«“Ils ont souvent fait ce rêve étrange et pénétrant…” D’un monsieur élégant, charmant et cultivé qui savait se rendre disponible chaque jour et souvent très tard dans la nuit. (…) Il était lui, nous étions nous. » Ces quelques lignes qui décrivent sur son site internet Monsieur Bleu, le resto du Palais de Tokyo, à Paris, ont à coup sûr été écrites par un poète, un poète de cuisine peut-être, un Verlaine-à-peu-près, mais un poète visionnaire. Car c’est un autre monsieur bleu, la couleur de son costume, que recevait Monsieur Bleu, ce vendredi après-midi : Emmanuel Macron. Rendez-vous avait été donné aux journalistes à 15 heures à l’arrière du Palais pour toucher du doigt ce rêve étrange et pénétrant, peut-être, mais à coup sûr inaccessible d’un président accessible et qui répondrait en direct aux questions des journalistes. Une première pour Les Jours, on était tout chose et papillons dans le ventre. En haut des marches qu’une averse vient de détremper, ça ne rigole pas. Fouille, palpation et chiens renifleurs sur la bucolique terrasse de Monsieur Bleu que surplombe la tour Eiffel. À l’entrée, première mauvaise nouvelle : « Macron sera là à 16 heures. » Deuxième mauvaise nouvelle, le spectacle est payant : 50 euros.

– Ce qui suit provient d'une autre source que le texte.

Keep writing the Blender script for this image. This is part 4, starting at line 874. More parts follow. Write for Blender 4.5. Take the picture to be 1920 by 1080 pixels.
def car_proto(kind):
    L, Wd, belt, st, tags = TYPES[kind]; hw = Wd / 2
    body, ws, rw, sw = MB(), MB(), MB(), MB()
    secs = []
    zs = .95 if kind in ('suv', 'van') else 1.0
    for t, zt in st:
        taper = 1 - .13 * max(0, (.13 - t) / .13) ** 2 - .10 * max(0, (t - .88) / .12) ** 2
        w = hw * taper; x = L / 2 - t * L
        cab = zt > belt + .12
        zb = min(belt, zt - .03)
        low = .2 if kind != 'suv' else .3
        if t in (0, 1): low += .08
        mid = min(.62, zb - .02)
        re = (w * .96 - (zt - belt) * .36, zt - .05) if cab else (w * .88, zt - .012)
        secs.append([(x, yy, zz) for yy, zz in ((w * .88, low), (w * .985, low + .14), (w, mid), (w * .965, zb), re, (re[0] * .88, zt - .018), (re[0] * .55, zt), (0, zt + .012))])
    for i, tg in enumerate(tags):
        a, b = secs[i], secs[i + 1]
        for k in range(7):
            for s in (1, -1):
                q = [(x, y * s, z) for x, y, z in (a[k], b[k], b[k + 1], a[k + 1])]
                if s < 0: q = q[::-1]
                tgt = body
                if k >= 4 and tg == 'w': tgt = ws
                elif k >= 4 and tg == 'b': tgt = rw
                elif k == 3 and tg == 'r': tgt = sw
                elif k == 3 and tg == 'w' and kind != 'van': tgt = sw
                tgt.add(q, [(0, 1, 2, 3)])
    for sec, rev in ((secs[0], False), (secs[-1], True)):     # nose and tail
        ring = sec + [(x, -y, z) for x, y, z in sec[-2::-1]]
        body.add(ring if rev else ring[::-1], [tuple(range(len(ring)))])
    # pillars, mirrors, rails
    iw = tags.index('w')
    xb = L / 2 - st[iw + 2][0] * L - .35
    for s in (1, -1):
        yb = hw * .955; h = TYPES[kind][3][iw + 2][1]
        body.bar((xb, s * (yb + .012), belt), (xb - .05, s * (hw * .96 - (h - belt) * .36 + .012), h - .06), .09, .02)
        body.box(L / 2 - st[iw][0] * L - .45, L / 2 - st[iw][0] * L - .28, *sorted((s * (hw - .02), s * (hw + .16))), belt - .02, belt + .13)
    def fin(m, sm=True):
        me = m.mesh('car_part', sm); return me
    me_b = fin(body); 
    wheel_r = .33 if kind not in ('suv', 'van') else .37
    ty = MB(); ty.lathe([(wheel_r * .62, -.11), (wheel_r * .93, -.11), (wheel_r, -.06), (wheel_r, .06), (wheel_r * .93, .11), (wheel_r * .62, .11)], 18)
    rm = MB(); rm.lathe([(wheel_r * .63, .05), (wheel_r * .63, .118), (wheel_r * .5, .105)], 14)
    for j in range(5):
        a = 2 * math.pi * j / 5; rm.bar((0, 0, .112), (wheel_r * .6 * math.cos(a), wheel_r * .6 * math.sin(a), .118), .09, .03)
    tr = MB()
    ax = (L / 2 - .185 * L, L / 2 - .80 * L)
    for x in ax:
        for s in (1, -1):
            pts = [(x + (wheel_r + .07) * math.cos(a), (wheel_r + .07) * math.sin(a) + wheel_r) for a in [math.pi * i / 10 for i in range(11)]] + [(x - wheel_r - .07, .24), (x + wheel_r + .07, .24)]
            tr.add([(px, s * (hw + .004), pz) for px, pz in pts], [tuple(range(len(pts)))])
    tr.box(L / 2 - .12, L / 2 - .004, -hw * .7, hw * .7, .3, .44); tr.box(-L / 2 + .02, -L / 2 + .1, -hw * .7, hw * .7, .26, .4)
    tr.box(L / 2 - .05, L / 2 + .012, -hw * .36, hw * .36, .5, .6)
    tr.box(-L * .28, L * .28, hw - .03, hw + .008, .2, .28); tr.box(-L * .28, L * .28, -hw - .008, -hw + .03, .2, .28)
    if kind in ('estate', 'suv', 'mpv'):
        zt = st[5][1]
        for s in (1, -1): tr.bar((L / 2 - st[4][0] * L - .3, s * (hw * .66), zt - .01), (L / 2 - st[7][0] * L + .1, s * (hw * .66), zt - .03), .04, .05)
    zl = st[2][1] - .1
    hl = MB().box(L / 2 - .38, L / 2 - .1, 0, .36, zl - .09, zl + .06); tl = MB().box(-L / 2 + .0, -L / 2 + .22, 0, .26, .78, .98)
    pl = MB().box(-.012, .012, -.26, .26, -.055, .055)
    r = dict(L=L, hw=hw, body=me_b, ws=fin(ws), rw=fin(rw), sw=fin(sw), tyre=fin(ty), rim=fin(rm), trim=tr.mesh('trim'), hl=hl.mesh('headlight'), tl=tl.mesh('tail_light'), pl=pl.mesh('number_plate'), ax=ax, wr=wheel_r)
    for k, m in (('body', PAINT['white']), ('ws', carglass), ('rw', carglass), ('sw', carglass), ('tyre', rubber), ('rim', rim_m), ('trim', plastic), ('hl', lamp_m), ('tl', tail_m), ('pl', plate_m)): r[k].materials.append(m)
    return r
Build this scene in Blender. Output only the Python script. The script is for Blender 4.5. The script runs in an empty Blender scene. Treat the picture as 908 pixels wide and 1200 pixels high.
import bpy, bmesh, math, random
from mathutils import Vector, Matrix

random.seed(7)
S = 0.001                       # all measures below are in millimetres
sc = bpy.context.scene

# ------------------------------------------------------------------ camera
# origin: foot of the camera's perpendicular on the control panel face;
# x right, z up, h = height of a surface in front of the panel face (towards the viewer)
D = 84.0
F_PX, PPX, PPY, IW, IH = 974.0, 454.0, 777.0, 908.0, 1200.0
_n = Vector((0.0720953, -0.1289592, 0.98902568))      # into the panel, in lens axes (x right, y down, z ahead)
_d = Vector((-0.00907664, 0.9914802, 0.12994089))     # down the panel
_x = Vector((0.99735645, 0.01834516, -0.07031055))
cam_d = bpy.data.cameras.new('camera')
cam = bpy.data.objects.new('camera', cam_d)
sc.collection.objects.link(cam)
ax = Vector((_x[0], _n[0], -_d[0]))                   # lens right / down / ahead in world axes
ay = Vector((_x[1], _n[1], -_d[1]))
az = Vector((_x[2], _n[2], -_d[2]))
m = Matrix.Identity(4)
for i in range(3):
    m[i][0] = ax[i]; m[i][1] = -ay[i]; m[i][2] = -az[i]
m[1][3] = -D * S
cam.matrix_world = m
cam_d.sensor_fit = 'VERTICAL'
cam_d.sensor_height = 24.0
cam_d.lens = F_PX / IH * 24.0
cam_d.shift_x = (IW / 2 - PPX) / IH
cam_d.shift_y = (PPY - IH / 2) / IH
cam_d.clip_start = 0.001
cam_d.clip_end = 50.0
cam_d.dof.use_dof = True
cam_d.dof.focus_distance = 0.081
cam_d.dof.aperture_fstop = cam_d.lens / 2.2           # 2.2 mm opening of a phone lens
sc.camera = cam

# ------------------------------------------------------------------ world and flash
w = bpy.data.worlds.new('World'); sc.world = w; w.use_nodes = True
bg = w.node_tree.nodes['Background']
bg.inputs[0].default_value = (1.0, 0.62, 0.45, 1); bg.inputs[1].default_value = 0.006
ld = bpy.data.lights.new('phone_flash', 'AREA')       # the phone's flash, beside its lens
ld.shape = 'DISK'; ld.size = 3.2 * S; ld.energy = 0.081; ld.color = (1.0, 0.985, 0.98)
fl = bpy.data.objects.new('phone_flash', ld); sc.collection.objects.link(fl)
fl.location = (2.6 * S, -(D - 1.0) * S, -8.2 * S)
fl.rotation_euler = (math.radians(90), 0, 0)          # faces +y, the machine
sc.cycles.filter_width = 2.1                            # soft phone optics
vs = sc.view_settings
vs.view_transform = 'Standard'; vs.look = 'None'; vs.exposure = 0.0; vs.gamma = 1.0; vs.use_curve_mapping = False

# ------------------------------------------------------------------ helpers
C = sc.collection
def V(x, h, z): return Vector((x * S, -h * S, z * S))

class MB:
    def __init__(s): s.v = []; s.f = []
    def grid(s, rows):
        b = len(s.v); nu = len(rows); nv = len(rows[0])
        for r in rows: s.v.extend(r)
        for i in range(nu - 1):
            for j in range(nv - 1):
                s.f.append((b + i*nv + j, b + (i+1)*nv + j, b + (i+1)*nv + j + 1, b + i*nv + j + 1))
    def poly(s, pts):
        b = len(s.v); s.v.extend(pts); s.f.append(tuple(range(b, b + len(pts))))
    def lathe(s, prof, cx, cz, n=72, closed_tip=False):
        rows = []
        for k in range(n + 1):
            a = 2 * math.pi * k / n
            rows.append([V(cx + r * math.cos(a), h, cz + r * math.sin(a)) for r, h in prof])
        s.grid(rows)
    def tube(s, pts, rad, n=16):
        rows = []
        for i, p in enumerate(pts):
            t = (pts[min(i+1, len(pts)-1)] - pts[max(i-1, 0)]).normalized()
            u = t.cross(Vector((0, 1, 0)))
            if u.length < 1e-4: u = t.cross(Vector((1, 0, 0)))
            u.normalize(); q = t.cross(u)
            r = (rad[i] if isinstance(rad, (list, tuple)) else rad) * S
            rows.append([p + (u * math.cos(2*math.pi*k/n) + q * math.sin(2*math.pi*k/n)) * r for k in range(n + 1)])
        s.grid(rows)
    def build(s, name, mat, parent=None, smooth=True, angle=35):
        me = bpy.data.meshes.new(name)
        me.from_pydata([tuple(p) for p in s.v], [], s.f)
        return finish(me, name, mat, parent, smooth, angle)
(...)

Ahem, payer pour avoir l’honneur et l’avantage de poser des questions en direct au président de la République ? Mais on est prié de ranger son gilet jaune et ses nobles indignations. C’est qu’en fait cette rencontre est organisée par l’Association de la presse présidentielle (APP), composée des journalistes qui « suivent » le Président et dont Les Jours sont adhérents. Une fois par an, l’APP invite le chef de l’État à répondre aux questions de ses membres et, qui dit invitation dit pas à l’Élysée, pour des raisons d’indépendance, et aux Jours, on est bien placés pour savoir que l’indépendance se paye cher. En l’espèce très cher, puisque visiblement ça ne se fait pas d’inviter Emmanuel Macron au boui-boui du coin, et le lieu choisi doit être validé par la Présidence pour des questions de sécurité. Or, les délais imposés par l’Élysée sont très courts et la privatisation de Monsieur Bleu se paye donc plein pot : le plus gros poste de dépense de l’APP, que ne couvriront que partiellement les 50 euros payés par les 68 journalistes présents ce vendredi après-midi.

Notez bien, c’est joli, Monsieur Bleu : maousses lustres géométriques Art déco, banquettes de velours vert et tentures.